Abstract
Abstract
Conventional primary production addresses from 3% (expansion of undersaturated oil) to about 15% (solution drive) of the original oil in place. An active water or gas cap drive may boost recovery significantly under ideal conditions, but otherwise pressure maintenance via water or gas injection is required. Simulations over a wide range of reservoir and fluid properties demonstrate that waterflooding from the start of production and maintaining pressure via reinjection of produced water can yield a target of 50% recovery of the oil in place in less than 5 years. The proposed single well with laterally parallel segmented horizontal branches accommodates water injection in one branch and production from the other branch with a downhole separation and reinjection system designed to reinject all produced water for up to 90% water cut in the producing branch.
A simple procedure provides the optimal length of the laterals and the optimal separation between them to achieve the target recovery factor, given the reservoir and fluid properties. When closer spacing is needed to achieve sufficient pressure support for the producer or to ensure sufficient connectivity between the wells, longer laterals can be drilled to reach the same total in-place oil volume. The procedure uses previously established formulas for line drive waterflood performance adjusted for vertical to horizontal permeability anisotropy.
The single-well waterflood avoids the need to lift and reinject produced water and accelerates the pore volume throughput, thus enabling the constant oil production rate (and equal surface water injection rate) characteristic of p-mode production. Also, the resultant constant reservoir pressure provides steady state conditions in the surface facility, greatly reduced risk of reservoir compaction or subsidence, and virtually no impact on the surrounding reservoir. Viability of the economics is easily demonstrated with net present value computations.
Introduction
Most reservoirs are exploited first through primary and then secondary recovery processes. Since the 1980's hydraulic fracturing has been employed extensively to accelerate primary production. In the 1990's horizontal wells became a widely-used method to accelerate primary production. Most recently, multilateral wells provide even another technique to accelerate primary production.
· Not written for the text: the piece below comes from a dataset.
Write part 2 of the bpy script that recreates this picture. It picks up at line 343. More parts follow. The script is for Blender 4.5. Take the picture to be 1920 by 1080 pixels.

In the absence of a natural drive mechanism via gas cap and/or aquifer, primary oil recovery normally includes production by liquid expansion drive (up to 5% of IOIP) and solution gas drive (up to 20% of IOIP). Higher recovery efficiencies are possible only with pressure maintenance via gas or water injection. Hydraulic fracturing and horizontal and multibranch wells accelerate production and can increase the volume of oil recovered per well, but without pressure maintenance the recovery efficiency is limited to at most about 20% of the IOIP in the well drainage volume.
In a homogeneous reservoir, water flood recovery efficiency can be expected to reach or exceed 50% for oil mobility ratios ranging from 0.1 to 1.1 This paper introduces the concept of accelerated recovery. As opposed to accelerated production, which usually applies to primary production, accelerated recovery implies reaching the target recovery efficiency in significantly less time. In either case, economics such as net present value reconcile the costs and benefits of a given strategy. One added value of accelerated recovery is the reduced "timeprint" for the operation. That is, in addition to the environmental advantage of reducing the footprint of the asset development by drilling directional wells off a pad or platform, also reduced is the length of time the land is diverted for oil production or the length of time an offshore platform remains positioned against potential collision, weather and other risks.